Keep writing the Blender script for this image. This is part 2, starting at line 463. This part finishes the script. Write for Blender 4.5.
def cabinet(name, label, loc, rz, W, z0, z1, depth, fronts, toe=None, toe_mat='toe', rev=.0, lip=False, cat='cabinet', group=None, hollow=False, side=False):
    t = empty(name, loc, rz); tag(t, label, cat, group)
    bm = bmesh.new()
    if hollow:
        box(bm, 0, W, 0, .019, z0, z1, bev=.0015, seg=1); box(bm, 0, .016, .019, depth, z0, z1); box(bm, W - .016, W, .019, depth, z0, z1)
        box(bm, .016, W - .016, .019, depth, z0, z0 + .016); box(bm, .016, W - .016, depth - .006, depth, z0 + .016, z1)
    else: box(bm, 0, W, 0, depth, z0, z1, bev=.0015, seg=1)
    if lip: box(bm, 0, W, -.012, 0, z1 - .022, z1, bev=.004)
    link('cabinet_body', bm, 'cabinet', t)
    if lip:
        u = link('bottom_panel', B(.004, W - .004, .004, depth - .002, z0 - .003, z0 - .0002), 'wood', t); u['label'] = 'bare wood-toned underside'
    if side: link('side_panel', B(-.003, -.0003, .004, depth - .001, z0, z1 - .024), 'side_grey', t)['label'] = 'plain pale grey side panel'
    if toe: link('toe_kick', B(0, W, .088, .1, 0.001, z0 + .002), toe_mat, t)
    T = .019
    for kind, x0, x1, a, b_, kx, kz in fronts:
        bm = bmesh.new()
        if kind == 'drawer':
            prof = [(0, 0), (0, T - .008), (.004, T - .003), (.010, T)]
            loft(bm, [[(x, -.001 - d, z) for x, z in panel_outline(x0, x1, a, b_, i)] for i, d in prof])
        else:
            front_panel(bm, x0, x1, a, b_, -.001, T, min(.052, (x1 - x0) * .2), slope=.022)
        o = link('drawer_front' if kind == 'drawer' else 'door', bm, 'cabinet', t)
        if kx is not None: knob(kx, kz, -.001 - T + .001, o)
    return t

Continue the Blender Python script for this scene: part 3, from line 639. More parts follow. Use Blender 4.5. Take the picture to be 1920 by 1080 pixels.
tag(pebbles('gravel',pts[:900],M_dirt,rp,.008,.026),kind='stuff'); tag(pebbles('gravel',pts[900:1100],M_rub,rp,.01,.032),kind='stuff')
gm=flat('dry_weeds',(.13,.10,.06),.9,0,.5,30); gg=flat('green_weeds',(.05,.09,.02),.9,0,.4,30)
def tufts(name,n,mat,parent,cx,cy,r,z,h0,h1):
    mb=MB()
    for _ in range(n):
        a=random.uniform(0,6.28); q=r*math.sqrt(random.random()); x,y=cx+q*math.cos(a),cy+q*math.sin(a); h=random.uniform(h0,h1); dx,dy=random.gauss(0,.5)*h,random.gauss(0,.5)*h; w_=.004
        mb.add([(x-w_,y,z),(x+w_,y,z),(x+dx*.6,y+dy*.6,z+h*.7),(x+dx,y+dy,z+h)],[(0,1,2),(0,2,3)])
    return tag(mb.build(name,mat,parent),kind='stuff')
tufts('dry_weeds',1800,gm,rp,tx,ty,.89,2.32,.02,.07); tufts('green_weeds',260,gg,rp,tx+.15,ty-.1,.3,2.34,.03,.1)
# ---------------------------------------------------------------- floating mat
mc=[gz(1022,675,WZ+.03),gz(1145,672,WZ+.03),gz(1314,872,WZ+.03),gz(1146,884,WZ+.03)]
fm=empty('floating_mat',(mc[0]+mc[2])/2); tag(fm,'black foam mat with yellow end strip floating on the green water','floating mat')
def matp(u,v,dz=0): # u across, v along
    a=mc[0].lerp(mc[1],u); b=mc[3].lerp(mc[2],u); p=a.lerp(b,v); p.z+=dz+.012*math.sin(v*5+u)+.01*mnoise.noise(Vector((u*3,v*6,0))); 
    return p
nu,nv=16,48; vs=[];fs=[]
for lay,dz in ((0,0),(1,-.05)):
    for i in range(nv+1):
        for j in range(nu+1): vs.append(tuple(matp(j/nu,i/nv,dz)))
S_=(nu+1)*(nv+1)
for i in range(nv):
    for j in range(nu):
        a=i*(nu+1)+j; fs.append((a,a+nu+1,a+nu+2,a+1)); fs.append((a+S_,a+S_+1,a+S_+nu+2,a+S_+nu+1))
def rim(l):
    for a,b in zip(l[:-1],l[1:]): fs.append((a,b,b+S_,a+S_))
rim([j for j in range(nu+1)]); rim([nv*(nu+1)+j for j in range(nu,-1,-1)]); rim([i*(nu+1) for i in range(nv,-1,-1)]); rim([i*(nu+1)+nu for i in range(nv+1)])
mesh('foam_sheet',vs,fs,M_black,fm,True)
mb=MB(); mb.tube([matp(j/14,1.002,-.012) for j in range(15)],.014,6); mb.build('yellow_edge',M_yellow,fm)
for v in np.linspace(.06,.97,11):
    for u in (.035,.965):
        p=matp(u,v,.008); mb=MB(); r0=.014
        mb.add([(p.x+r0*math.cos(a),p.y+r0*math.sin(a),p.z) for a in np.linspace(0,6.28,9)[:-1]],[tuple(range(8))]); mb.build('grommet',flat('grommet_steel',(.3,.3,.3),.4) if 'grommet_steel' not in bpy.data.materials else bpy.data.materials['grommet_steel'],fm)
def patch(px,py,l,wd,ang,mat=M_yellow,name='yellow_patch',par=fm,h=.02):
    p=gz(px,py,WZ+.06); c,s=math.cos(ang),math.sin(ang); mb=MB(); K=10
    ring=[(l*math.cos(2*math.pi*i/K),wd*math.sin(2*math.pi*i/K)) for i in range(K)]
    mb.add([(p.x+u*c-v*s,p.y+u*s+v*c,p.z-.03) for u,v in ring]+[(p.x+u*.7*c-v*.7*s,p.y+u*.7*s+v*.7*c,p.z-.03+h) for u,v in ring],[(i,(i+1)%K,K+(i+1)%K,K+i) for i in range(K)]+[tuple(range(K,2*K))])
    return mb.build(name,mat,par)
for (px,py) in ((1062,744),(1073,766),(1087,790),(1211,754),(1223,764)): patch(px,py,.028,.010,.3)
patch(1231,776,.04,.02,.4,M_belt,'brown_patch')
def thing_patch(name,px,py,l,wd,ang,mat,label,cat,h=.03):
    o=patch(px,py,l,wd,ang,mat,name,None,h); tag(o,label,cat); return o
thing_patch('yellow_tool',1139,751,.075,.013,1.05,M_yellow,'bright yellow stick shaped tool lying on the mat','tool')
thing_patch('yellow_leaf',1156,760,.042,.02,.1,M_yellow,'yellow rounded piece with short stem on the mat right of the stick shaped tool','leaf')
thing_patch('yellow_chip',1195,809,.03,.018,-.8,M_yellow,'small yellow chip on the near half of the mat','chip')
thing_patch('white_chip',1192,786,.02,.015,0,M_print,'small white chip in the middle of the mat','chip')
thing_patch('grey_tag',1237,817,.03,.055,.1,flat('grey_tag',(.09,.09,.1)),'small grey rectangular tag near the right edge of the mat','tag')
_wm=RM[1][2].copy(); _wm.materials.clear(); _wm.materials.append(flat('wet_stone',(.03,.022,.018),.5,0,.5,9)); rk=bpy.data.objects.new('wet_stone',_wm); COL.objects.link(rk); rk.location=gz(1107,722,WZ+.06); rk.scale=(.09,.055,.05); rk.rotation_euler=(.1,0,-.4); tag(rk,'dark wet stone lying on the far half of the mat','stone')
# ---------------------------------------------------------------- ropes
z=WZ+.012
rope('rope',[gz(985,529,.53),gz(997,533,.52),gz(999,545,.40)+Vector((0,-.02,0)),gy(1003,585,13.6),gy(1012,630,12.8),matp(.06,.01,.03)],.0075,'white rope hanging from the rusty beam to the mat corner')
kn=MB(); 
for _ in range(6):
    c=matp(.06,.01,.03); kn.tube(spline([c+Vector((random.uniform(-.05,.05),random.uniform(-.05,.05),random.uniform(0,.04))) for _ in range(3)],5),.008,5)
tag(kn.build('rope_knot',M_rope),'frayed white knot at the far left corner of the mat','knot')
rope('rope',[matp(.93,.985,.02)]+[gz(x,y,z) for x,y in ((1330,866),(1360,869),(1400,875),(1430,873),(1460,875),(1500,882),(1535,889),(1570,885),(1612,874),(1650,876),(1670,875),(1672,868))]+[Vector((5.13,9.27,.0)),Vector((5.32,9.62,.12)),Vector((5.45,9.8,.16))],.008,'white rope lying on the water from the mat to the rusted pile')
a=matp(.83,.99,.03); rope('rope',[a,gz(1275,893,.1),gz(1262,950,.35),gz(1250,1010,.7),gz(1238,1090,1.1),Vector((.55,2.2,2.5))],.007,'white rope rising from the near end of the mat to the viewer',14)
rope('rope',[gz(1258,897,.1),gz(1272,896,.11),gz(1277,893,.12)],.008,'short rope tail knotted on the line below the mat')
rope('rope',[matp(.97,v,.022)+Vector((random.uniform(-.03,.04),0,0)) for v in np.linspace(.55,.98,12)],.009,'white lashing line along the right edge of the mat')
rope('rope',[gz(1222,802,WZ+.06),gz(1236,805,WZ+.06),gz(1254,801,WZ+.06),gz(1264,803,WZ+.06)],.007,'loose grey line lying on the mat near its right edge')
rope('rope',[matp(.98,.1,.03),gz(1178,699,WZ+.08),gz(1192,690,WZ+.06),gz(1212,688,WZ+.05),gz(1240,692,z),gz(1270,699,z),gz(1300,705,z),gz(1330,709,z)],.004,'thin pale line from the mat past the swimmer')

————

*Stated exercise*
Working from the listing above, pick out every line that has "part" and copy it.

*Task answer*
Keep writing the Blender script for this image. This is part 2, starting at line 463. This part finishes the script. Write for Blender 4.5.
Continue the Blender Python script for this scene: part 3, from line 639. More parts follow. Use Blender 4.5. Take the picture to be 1920 by 1080 pixels.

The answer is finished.